_Task to complete_
Search the material for the string "parts", then report how many lines hold it, with no other text.

(begin)

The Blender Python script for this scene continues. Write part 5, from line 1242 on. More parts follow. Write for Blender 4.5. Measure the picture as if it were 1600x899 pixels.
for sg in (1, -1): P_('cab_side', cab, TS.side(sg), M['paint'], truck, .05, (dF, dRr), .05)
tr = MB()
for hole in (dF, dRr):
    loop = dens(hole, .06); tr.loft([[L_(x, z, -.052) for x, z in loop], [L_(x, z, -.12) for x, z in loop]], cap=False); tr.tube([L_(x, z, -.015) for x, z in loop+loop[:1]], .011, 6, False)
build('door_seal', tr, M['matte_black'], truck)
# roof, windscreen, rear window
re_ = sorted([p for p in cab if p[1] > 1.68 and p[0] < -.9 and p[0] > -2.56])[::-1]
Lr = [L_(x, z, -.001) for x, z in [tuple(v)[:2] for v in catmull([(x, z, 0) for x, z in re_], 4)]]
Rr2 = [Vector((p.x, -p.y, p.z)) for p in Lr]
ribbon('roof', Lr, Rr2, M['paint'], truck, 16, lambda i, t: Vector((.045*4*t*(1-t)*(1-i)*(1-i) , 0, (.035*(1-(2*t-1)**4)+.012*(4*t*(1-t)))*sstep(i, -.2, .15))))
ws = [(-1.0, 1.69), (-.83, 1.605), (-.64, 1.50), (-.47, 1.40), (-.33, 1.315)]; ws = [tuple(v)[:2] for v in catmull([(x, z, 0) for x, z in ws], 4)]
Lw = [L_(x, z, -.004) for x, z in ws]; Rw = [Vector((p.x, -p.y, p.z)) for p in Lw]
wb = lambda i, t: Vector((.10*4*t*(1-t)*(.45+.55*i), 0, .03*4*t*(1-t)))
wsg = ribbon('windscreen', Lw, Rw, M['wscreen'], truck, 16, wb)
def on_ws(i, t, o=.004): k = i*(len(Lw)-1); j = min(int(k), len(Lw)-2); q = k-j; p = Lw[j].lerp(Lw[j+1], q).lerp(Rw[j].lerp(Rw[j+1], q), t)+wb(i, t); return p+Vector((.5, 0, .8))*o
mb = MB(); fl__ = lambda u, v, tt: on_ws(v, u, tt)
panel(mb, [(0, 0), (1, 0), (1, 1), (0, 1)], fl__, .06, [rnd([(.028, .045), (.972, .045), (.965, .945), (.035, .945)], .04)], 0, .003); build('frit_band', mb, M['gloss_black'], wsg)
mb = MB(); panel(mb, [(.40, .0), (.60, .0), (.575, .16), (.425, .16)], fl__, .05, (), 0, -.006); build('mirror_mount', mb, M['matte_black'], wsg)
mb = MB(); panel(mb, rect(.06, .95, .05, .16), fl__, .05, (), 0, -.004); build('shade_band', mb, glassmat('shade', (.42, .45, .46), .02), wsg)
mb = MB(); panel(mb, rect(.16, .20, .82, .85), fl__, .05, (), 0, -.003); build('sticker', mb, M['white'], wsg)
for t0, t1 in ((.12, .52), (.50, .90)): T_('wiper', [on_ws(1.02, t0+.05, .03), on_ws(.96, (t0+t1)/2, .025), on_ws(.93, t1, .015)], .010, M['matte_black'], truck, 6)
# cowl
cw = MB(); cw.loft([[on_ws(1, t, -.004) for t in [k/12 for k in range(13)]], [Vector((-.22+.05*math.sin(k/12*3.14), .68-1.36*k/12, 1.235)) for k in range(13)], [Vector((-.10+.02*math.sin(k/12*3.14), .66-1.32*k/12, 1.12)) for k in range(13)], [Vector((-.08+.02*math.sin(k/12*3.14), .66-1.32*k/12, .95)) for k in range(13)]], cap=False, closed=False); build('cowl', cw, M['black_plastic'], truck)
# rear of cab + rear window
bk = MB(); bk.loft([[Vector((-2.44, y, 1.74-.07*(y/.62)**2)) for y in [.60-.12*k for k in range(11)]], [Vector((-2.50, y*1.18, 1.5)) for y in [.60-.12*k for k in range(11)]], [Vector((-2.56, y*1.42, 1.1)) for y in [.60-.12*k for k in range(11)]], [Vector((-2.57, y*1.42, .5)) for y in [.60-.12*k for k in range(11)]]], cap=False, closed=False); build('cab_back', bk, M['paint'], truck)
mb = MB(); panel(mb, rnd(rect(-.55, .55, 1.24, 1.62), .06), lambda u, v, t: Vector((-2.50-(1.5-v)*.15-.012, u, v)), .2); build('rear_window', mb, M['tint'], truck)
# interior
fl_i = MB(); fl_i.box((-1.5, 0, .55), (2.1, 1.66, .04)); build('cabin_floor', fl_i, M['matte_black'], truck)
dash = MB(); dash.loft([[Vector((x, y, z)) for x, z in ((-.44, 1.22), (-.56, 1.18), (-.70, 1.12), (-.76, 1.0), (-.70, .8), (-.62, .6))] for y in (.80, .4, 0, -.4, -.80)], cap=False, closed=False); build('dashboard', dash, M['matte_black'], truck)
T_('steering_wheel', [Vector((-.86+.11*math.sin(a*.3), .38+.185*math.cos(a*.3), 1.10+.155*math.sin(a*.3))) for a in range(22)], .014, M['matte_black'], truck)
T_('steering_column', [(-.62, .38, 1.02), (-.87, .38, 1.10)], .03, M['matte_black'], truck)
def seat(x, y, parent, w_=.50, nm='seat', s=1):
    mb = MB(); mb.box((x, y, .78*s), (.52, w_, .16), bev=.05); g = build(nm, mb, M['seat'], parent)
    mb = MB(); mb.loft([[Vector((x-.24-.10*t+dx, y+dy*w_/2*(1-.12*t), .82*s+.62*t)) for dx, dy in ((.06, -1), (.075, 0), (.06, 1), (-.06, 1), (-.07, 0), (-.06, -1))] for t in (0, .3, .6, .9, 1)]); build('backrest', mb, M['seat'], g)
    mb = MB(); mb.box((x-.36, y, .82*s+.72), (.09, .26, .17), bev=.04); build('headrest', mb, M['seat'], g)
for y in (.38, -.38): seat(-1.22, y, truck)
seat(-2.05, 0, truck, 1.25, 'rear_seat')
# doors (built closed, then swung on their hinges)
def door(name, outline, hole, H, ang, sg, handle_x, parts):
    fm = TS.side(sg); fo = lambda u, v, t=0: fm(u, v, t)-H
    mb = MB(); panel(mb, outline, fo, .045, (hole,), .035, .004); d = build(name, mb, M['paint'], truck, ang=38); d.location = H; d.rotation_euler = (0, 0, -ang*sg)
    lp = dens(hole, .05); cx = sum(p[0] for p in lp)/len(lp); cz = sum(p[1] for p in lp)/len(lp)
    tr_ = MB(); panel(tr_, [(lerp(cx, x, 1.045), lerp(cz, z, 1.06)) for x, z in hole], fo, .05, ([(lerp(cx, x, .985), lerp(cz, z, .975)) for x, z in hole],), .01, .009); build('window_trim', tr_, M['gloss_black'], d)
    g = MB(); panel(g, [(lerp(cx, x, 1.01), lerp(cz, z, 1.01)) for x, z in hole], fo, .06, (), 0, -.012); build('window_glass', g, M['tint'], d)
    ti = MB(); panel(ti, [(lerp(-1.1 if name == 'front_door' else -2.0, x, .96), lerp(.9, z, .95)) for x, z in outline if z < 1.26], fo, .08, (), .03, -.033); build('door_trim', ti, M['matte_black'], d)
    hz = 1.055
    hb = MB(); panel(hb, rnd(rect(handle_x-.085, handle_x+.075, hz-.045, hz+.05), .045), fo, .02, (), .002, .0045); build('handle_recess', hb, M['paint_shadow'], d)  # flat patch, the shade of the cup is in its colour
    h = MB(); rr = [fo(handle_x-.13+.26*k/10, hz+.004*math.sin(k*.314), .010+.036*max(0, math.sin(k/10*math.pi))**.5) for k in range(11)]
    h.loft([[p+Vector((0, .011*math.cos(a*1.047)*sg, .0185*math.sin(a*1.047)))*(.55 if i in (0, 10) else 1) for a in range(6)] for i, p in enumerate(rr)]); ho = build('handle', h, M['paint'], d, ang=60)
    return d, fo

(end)

_Answer to this exercise_
2